Coffin preached a more open theology than many of his Catholic counterparts who were initially hesitant to dissent, for example, over their nation’s involvement in Vietnam. Jews tended not to respond emotionally to the language of Catholic radicalism with its emphasis on witness, its monastic flavor and its sacramental rituals. But they responded to Coffin.

He was himself strongly influenced by the theology of biblically charged social moralism and the ethical realism of Reinhold Niebuhr, a theologian at New York’s Union Theological Seminary. As a result, many from across the religious spectrum found Coffin’s preaching and religious advocacy congenial, moving and powerful. Goldstein believes his subject had a deep concern for the essential unity of Christianity, yet not at the expense of its prophetic responsibilities.

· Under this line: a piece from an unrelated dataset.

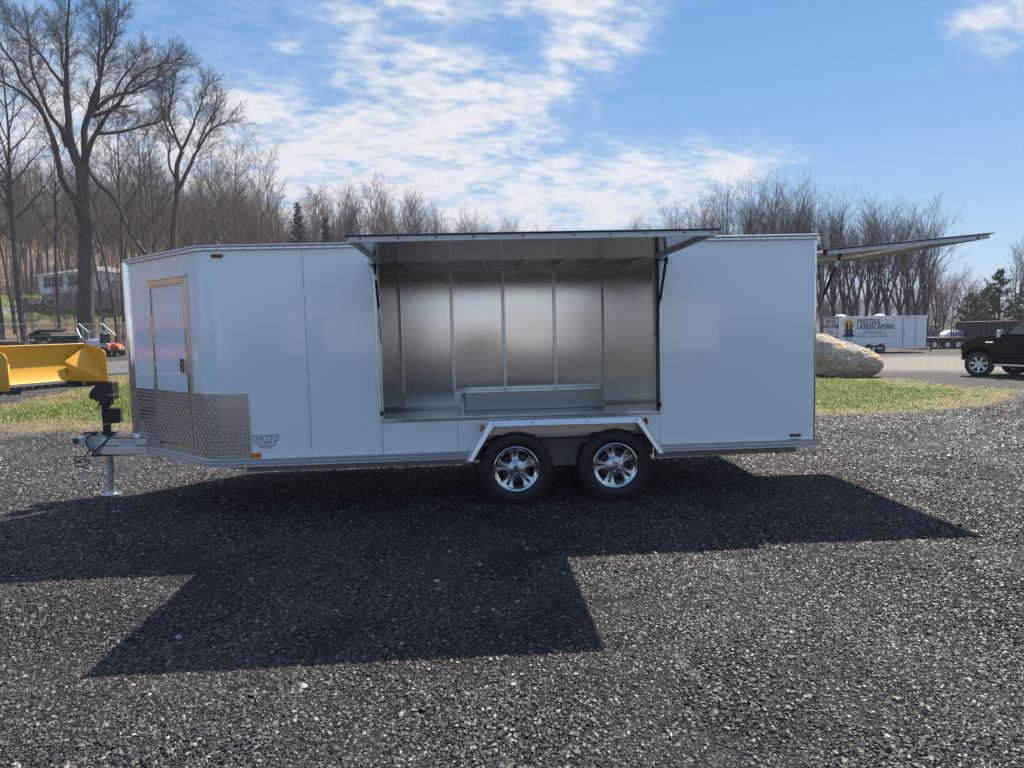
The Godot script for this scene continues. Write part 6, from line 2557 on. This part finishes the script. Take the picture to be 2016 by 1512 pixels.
func buildings() -> void:
	var h := thing("house", "white sided house with dark shuttered windows among the trees uphill", "house")
	stand(h, polar(96.0, -29.75) + Vector3(0, -0.15, 0), Vector2(0.865, 0.50))
	# x along the front, z towards the yard
	var mb := MB.new()
	mb.span(Vector3(0.1, -0.6, -7.4), Vector3(8.4, 1.32, -0.1))
	part("foundation", mb, M.foundation, h)
	mb = MB.new()
	mb.span(Vector3(0, 1.30, -7.5), Vector3(8.5, 3.40, 0.0))
	part("wall", mb, M.white_siding, h)
	siding(h, 0.0, 8.5, 1.30, 3.40, 0.0, M.white_siding, 0.21)
	mb = MB.new()
	var e := 0.35
	var r := [Vector3(-e, 3.40, e), Vector3(8.5 + e, 3.40, e), Vector3(8.5 + e, 3.40, -7.5 - e), Vector3(-e, 3.40, -7.5 - e), Vector3(2.4, 4.30, -3.75), Vector3(6.1, 4.30, -3.75)]
	mb.quad(r[0], r[1], r[5], r[4], Vector3(0, 1, 1))
	mb.quad(r[2], r[3], r[4], r[5], Vector3(0, 1, -1))
	mb.tri3(r[3], r[0], r[4], Vector3(-1, 1, 0))
	mb.tri3(r[1], r[2], r[5], Vector3(1, 1, 0))
	mb.quad(r[0], r[1], r[2], r[3], Vector3.DOWN)
	var rf := part("roof", mb, M.roof_shingle, h)
	mb = MB.new()
	mb.span(Vector3(-e, 3.30, e), Vector3(8.5 + e, 3.42, e + 0.04))
	mb.span(Vector3(-e - 0.04, 3.30, -7.5), Vector3(-e, 3.42, e + 0.04))
	part("fascia", mb, M.white_paint, rf)
	house_window(h, 1.85, 2.02, 0.95, 1.05, 0.03, true)
	house_window(h, 3.5, 2.02, 0.8, 1.05, 0.03, true)
	house_window(h, 6.4, 2.02, 0.95, 1.05, 0.03, true)
	mb = MB.new()
	mb.span(Vector3(1.15, -0.3, -0.1), Vector3(3.4, 0.98, -0.04), 0.01)
	var gd := part("garage_door", mb, M.galvanised, h)
	mb = MB.new()
	mb.span(Vector3(1.65, 0.1, -0.03), Vector3(2.15, 0.6, 0.3), 0.05)
	part("wall_unit", mb, M.shutter, gd)
	# the lower building to its right
	var g := thing("garage", "low white sided building right of the big trunk, uphill", "house")
	stand(g, polar(93.0, -26.75) + Vector3(0, 0.0, 0), Vector2(0.88, 0.47))
	mb = MB.new()
	mb.span(Vector3(0.0, -0.6, -6.0), Vector3(7.5, 0.9, -0.05))
	part("foundation", mb, M.foundation, g)
	mb = MB.new()
	mb.span(Vector3(-0.1, 0.88, -6.1), Vector3(7.6, 2.75, 0.0))
	part("wall", mb, M.white_siding, g)
	siding(g, -0.1, 7.6, 0.88, 2.75, 0.0, M.white_siding, 0.21)
	mb = MB.new()
	var q := [Vector3(-0.5, 2.72, 0.4), Vector3(8.0, 2.72, 0.4), Vector3(8.0, 2.72, -6.5), Vector3(-0.5, 2.72, -6.5), Vector3(-0.5, 3.9, -3.05), Vector3(8.0, 3.9, -3.05)]
	mb.quad(q[0], q[1], q[5], q[4], Vector3(0, 1, 1))
	mb.quad(q[2], q[3], q[4], q[5], Vector3(0, 1, -1))
	mb.tri3(q[0], q[3], q[4], Vector3.LEFT)
	mb.tri3(q[1], q[2], q[5], Vector3.RIGHT)
	part("roof", mb, M.roof_shingle, g)
	house_window(g, 2.2, 1.4, 0.8, 0.9, 0.03, false)
	house_window(g, 5.2, 1.4, 0.8, 0.9, 0.03, false)
	# dark car on the drive
	var c := thing("parked_car", "dark car parked on the drive beside the white house", "car")
	stand(c, polar(90.5, -30.2), Vector2(0.86, 0.5))
	mb = MB.new()
	mb.slab(poly([-0.9, 0.3, 0.9, 0.3, 0.95, 0.8, 0.6, 0.9, 0.45, 1.35, -0.5, 1.38, -0.8, 0.9, -0.95, 0.75]), -0.8, 0.8, 0.08)
	part("body", mb, M.dark_steel, c)
	mb = MB.new()
	mb.prism(poly([-0.65, 0.92, 0.48, 0.92, 0.36, 1.28, -0.46, 1.30]), 0.801, 0.81)
	part("window", mb, M.dark_glass, c)
	for x in [-0.6, 0.6]:
		small_wheel(c, Vector3(x, 0.3, 0.72), 0.3, 0.2, M.galvanised)
		small_wheel(c, Vector3(x, 0.3, -0.72), 0.3, 0.2, M.galvanised)
	mb = MB.new()
	mb.box(Vector3(0.93, 0.72, 0.55), Vector3(0.05, 0.12, 0.25), 0.01)
	part("headlight", mb, M.sticker, c)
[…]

During the years of his ministry, Coffin displayed considerable moral impatience with racial and religious prejudice, with religion more attracted to rules and divisions than to unity and love, and with nationalism that emphasized making war rather than investing in peace.

Sometimes his restlessness degenerated into extreme behavior and ill-formed pronouncements. But more often, especially as he became more experienced, Coffin cultivated an active patience that provided him with an uncanny ability to wait for an opportunity, seize the moment and take necessary action.

Now, in poor health at 80 years of age, Coffin nonetheless remains an unrepentant enemy of prejudice, injustice and war. Living in retirement in Vermont, he continues to serve as one of America’s outstanding cultural figures. Even late in the day he believes that things could be better, and he remains cheerful and joyful on behalf of ideals and values that seem to hold little sway at various levels of political policy-making.

Goldstein’s book is erudite, penetrating and engaging. He is both respectful and honest in his approach to his subject, a man of profound hopefulness, fed by the promises of the Gospel.